I have said before that one of the most satisfying perks of my work is the privilege to get to know many people in deeply personal ways.  The stories I hear inspire me and give me hope in the goodness and beauty of all humanity.  From a mother who is back at college and cares for challenged children – determined to create a good life for them, to one who fights great health challenges with grace and peace, to those who are emerging from the closet into a brave new world of gay identity, to one who is resolute about finding a new and exciting job, to activists who fight for the rights of prisoners, animals, students, addicts, gays and lesbians, the homeless and poor, to parents who tirelessly yearn and work for the health and well-being of children, partner and family – such people are hope personified.  Indeed, a message about hope could simply be a recital of yours and other’s life stories.

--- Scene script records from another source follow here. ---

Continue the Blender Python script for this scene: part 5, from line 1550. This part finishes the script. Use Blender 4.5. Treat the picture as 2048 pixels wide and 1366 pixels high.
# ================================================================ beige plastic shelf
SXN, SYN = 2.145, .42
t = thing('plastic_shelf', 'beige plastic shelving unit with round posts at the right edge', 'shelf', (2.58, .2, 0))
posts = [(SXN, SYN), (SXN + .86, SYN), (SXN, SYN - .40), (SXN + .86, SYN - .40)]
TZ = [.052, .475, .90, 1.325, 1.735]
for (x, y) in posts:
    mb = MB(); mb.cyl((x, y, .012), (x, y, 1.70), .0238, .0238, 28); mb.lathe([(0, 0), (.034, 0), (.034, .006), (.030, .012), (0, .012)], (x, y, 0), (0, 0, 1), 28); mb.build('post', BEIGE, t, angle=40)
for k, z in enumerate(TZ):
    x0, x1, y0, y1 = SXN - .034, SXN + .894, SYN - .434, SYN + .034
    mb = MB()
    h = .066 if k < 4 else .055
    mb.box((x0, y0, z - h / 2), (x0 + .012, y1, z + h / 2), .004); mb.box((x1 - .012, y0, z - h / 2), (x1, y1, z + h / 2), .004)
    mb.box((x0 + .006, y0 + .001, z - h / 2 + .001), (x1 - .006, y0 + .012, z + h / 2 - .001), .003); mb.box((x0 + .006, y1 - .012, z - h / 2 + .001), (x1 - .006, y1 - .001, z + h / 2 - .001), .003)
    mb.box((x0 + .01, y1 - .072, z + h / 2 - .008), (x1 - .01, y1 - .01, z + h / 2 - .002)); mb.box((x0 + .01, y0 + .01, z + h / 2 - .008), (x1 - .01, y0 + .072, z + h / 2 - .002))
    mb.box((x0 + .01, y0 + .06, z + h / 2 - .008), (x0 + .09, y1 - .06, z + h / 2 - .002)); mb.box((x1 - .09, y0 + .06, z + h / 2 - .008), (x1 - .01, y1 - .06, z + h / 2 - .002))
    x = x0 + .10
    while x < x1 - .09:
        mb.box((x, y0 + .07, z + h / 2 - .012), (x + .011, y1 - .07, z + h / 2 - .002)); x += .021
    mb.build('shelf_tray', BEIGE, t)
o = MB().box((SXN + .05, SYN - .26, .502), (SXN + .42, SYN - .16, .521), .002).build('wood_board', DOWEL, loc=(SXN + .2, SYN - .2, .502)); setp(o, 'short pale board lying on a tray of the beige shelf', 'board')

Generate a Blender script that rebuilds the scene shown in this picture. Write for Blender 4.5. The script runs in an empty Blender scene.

Too often I lose sight of the hope I have within me – to make a difference, to live with joy, to leave this world at peace.  I can despair and I can mourn petty challenges.  But the few dark days of my very blessed life – when I was fired for coming out as a gay man, when I lost too many good friends, when I have parted ways with those I still deeply love, the pilot light of hope harbored in my soul was somehow never extinguished.  In time, such hope burned bright again and I was restored, I survived.  In working through a few minor struggles even today, I must hold onto that hope.  Life is too precious.  Life is filled with too many good and caring people.  It offers new adventures every day.  Life challenges us to do the work of building better selves and, a better world.  I must remind myself that as long as such truths are self-evident, there is hope.  In the midst of any darkness, we must yearn for hope’s bright flame and then we must help light it.  No matter the difficulty, no matter the pain, no matter the sorrow, the loneliness, the loss, or the nearness of death – may we never give up, never give up, Never……Ever……Give Up!

I wish all of you much peace and even more joy.